# Given material:
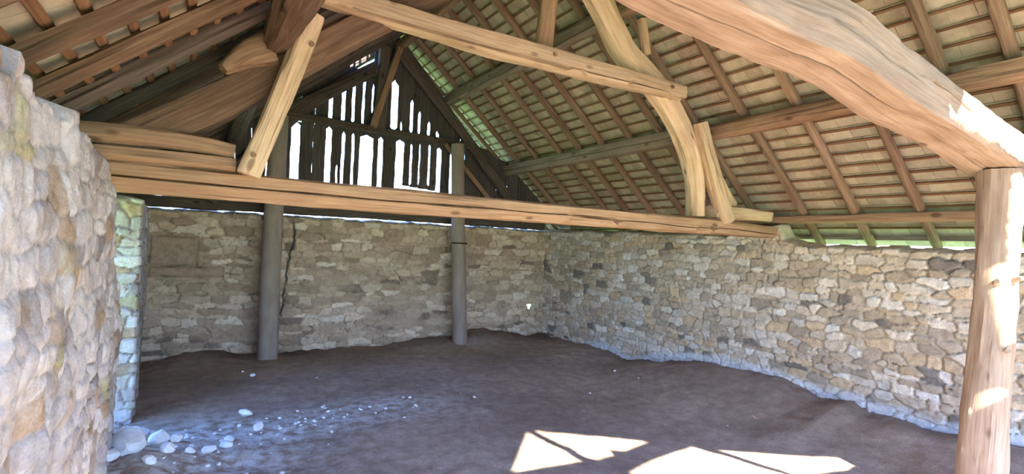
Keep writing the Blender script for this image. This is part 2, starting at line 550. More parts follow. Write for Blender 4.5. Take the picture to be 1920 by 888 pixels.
# ------------------------------------------------------------------ geometry constants (metres)
XE, ZE = 6.6, 2.5            # rafters' underside at the right eave plate
SR = 0.877                   # slope of the right side
SL = 0.80                    # slope of the left side
XRIDGE = 3.05
ZRIDGE = ZE+SR*(XE-XRIDGE)   # 5.61
def roofR(x): return ZRIDGE-SR*(x-XRIDGE)
def roofL(x): return ZRIDGE-SL*(XRIDGE-x)
Y0, Y1 = -0.65, 10.35

# ------------------------------------------------------------------ ground and floor
FAR_BASE = [(-0.9, -0.05), (-0.66, -0.05), (-0.41, -0.03), (-0.07, 0.09), (0.28, 0.09), (0.58, 0.03), (0.9, 0.0), (1.8, 0.0), (2.25, 0.02), (2.81, 0.0), (3.21, 0.03), (3.62, 0.10), (4.27, 0.10), (4.67, 0.22), (5.08, 0.22), (5.59, 0.14), (5.98, 0.03), (6.6, 0.03)]
RIGHT_BASE = [(-1, 0.30), (2.2, 0.30), (2.5, 0.26), (2.7, 0.28), (3.1, 0.26), (3.3, 0.34), (3.65, 0.28), (4.08, 0.36), (4.73, 0.38), (5.39, 0.36), (5.9, 0.24), (6.87, 0.06), (7.2, 0.08), (7.7, 0.12), (9.0, 0.05), (9.9, 0.02)]
def floor_z(x, y):
    fb = interp([q[0] for q in FAR_BASE], [q[1] for q in FAR_BASE], x)
    rb = interp([q[0] for q in RIGHT_BASE], [q[1] for q in RIGHT_BASE], y)
    d1 = max(0.0, 9.6-y); d2 = max(0.0, 6.6-x)
    z = max(0, fb)*math.exp(-(d1/0.45)**2)+min(0, fb)*math.exp(-d1/0.5)
    z += rb*math.exp(-(d2/1.1)**2)
    # rubble slope at the foot of the broken left wall
    z += 0.22*math.exp(-((x+0.55)/0.6)**2-((y-4.9)/1.0)**2)
    return z

def build_floor():
    xs = np.arange(-1.2, 7.1, 0.035); ys = np.arange(-1.3, 9.95, 0.035)
    gx, gy = np.meshgrid(xs, ys)
    z = np.vectorize(floor_z)(gx, gy)
    lump = 0.05*(fbm(gx*1.2, gy*1.2, 3, 4)-0.5)+0.025*(fbm(gx*6, gy*6, 7, 3)-0.5)
    near = np.exp(-((gx+0.3)/1.6)**2-((gy-4.2)/1.3)**2)
    lump += near*0.12*(fbm(gx*4, gy*4, 13, 4)-0.5)
    edge = np.exp(-((9.6-gy)/0.35)**2)+np.exp(-((6.6-gx)/0.35)**2)
    lump += edge*0.09*(fbm(gx*5, gy*5, 23, 4)-0.45)
    z = z+lump
    V = np.stack([gx, gy, z], -1).reshape(-1, 3)
    nx = len(xs); ny = len(ys)
    I = np.arange(ny-1)[:, None]*nx; K = np.arange(nx-1)[None, :]
    F = np.stack([I+K, I+K+1, I+nx+K+1, I+nx+K], -1).reshape(-1, 4)
    me = bpy.data.meshes.new('floor')
    me.vertices.add(len(V)); me.vertices.foreach_set('co', V.astype(np.float32).ravel())
    me.loops.add(len(F)*4); me.loops.foreach_set('vertex_index', F.astype(np.int32).ravel())
    me.polygons.add(len(F)); me.polygons.foreach_set('loop_start', (np.arange(len(F))*4).astype(np.int32))
    me.polygons.foreach_set('loop_total', np.full(len(F), 4, np.int32))
    me.update(calc_edges=True); me.shade_smooth()
    # lime dust scattered from the wall towards the middle of the barn
    dust = np.exp(-((gx-0.9)/1.5)**2-((gy-5.9)/0.45)**2)*1.0+np.exp(-((gx+0.1)/0.9)**2-((gy-4.9)/0.7)**2)*1.3
    dust += np.exp(-((gx-2.0)/0.5)**2-((gy-6.3)/0.3)**2)*0.6
    dust = np.clip(dust, 0, 1)
    heap = np.clip(np.exp(-((9.55-gy)/0.5)**2)*0.9+np.exp(-((6.5-gx)/0.3)**2)*0.45, 0, 1)*np.clip((gx+1.2)*1.2, 0, 1)
    heap *= np.clip(0.5+1.2*(fbm(gx*2, gy*2, 31, 3)-0.3), 0, 1)
    for nm, arr in (('dust', dust), ('heap', heap)):
        at = me.attributes.new(nm, 'FLOAT', 'POINT'); at.data.foreach_set('value', arr.astype(np.float32).ravel())
    me.materials.append(DIRT)
    o = bpy.data.objects.new('floor', me); COL.objects.link(o); tag(o, kind='structure')
build_floor()

def build_ground():
    g = 60; N = 48; verts = []; faces = []
    for i in range(N+1):
        for j in range(N+1):
            x = -g+2*g*i/N+3; y = -g+2*g*j/N+4
            inside = -3.5 < x < 9.5 and -3.5 < y < 12.5
            z = -0.32 if inside else -0.3+0.25*noise.noise(Vector((x*0.1, y*0.1, 0)))
            verts.append((x, y, z))
    for i in range(N):
        for j in range(N):
            a = i*(N+1)+j
            faces.append((a, a+N+1, a+N+2, a+1))
    o = mesh_obj('floor_meadow', verts, faces, GRASS)
    tag(o, kind='structure')
build_ground()
# trampled earth in front of the open end
def build_yard():
    verts = []; faces = []; nx, ny = 40, 30
    for j in range(ny+1):
        for i in range(nx+1):
            x = -3+13*i/nx; y = -7.5+6.4*j/ny
            verts.append((x, y, -0.06+0.05*noise.noise(Vector((x, y, 3)))-0.28*max(0, (-5-y)/2.5)-0.1*max(0, -1.5-x)-0.1*max(0, x-8.5)))
    for j in range(ny):
        for i in range(nx):
            a = j*(nx+1)+i; faces.append((a, a+1, a+nx+2, a+nx+1))
    o = mesh_obj('floor_yard', verts, faces, DIRT); tag(o, kind='structure')
build_yard()

# ------------------------------------------------------------------ stone walls
PAL_R = [((0.58, 0.475, 0.35), 5), ((0.67, 0.58, 0.46), 4), ((0.50, 0.395, 0.28), 4), ((0.42, 0.34, 0.255), 2), ((0.23, 0.195, 0.16), 0.9), ((0.60, 0.45, 0.29), 2), ((0.73, 0.66, 0.56), 2)]
PAL_F = [((0.52, 0.395, 0.27), 5), ((0.61, 0.48, 0.34), 3), ((0.44, 0.325, 0.22), 4), ((0.37, 0.27, 0.18), 2), ((0.22, 0.165, 0.12), 0.8), ((0.70, 0.58, 0.44), 1.3)]
PAL_L = [((0.37, 0.35, 0.345), 5), ((0.44, 0.41, 0.39), 4), ((0.34, 0.25, 0.17), 3), ((0.25, 0.22, 0.21), 2), ((0.50, 0.48, 0.46), 4), ((0.30, 0.28, 0.17), 1.2)]

def blocky(t, amp, seed, w=0.17):
    return amp*(2*float(vnoise(np.array(math.floor(t/w)*1.0), np.array(0.5), seed))-1)+amp*0.5*(2*float(vnoise(np.array(t*9.0), np.array(2.5), seed))-1)

BLOCKS = [(-0.62, 0.0, 1.41, 1.86), (-0.62, 0.37, 1.24, 1.39)]
CRACKS = [[(1.36, 2.2), (1.40, 1.95), (1.33, 1.6), (1.28, 1.1), (1.24, 0.6)]]
def top_far(x, y): return 2.235+blocky(x, 0.018, 5)
stone_wall('wall_far', [(6.5, 9.62, 0.016), (-0.8, 9.62, 0.2), (-1.2, 9.62, 0.2), (-1.2, 10.1, 0.025), (7.1, 10.1, 0.2), (7.1, 9.62, 0.3)],
           ((-1.2, 9.85), (7.1, 9.85)), top_far, -0.32, STONE_FAR, 0.016, PAL_F, (0.14, 0.36), (0.06, 0.14), 21, relief=0.032, blocks=BLOCKS, cracks=CRACKS, zmax=2.3,
           hole=[(6.11, 9.62, 0.66, 0.05, 0.3), (6.38, 10.1, 0.60, 0.10, 0.2)])
TOPR = [(-1.5, 1.9), (1.2, 2.02), (2.2, 2.055), (3.2, 2.055), (4.0, 2.075), (4.22, 2.14), (4.32, 2.32), (4.75, 2.30), (5.1, 2.18), (5.6, 2.22), (6.4, 2.20), (7.5, 2.24), (9.7, 2.26)]
def top_right(x, y):
    z = interp([q[0] for q in TOPR], [q[1] for q in TOPR], y)+blocky(y, 0.022, 9)
    return z-0.10*max(0.0, min(1.0, (x-6.75)/0.2))
def lime_right(X, Y, Z):
    base = np.interp(Y, [q[0] for q in RIGHT_BASE], [q[1] for q in RIGHT_BASE])
    h = 0.07+0.16*fbm(Y*1.6, Z*1.5, 77, 3)
    f = np.clip((base+h-Z)/0.07, 0, 1)*np.clip((8.7-Y)/0.8, 0, 1)
    return f*0.85
stone_wall('wall_right', [(6.62, -0.6, 0.016), (6.45, 9.66, 0.2), (7.0, 9.66, 0.1), (7.03, -0.6, 0.15)],
           ((6.82, -0.6), (6.8, 9.66)), top_right, -0.32, STONE_WALL, 0.015, PAL_R, (0.09, 0.27), (0.06, 0.125), 33, relief=0.035, zmax=2.35, lime=lime_right)
TOPL = [(-1.0, 2.35), (2.0, 2.40), (3.2, 2.36), (3.9, 2.32), (4.25, 2.15), (4.45, 1.95), (4.7, 1.65), (4.95, 1.25), (5.2, 0.85), (5.45, 0.45), (5.6, 0.1)]
def top_left(x, y):
    return max(0.0, interp([q[0] for q in TOPL], [q[1] for q in TOPL], y)+blocky(y, 0.05, 14, 0.13))
stone_wall('wall_left', [(-1.05, -0.6, 0.15), (-0.45, -0.6, 0.1), (-0.45, 1.0, 0.012), (-0.5, 5.35, 0.02), (-0.7, 5.6, 0.03), (-1.05, 5.6, 0.15)],
           ((-0.75, -0.5), (-0.75, 5.3)), top_left, -0.32, STONE_NEAR, 0.0135, PAL_L, (0.10, 0.26), (0.07, 0.15), 55, rough=0.09, relief=0.010, zmax=2.5, mortar_soft=0.34)
def top_lb(x, y): return 2.235+blocky(y, 0.02, 24)
stone_wall('wall_left_rear', [(-1.05, 6.35, 0.014), (-0.5, 6.5, 0.014), (-0.67, 9.66, 0.1), (-1.1, 9.66, 0.15)],
           ((-0.8, 6.5), (-0.88, 9.6)), top_lb, -0.32, STONE_NEAR, 0.014, PAL_L, (0.12, 0.28), (0.08, 0.15), 67, relief=0.035, zmax=2.35)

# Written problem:
Write out each line of the listing above, exactly, from its first line to the line holding "Y0, Y1 = -0.65, 10.35", inclusive. Skip the pictures.

# Output for this exercise:
Keep writing the Blender script for this image. This is part 2, starting at line 550. More parts follow. Write for Blender 4.5. Take the picture to be 1920 by 888 pixels.
# ------------------------------------------------------------------ geometry constants (metres)
XE, ZE = 6.6, 2.5            # rafters' underside at the right eave plate
SR = 0.877                   # slope of the right side
SL = 0.80                    # slope of the left side
XRIDGE = 3.05
ZRIDGE = ZE+SR*(XE-XRIDGE)   # 5.61
def roofR(x): return ZRIDGE-SR*(x-XRIDGE)
def roofL(x): return ZRIDGE-SL*(XRIDGE-x)
Y0, Y1 = -0.65, 10.35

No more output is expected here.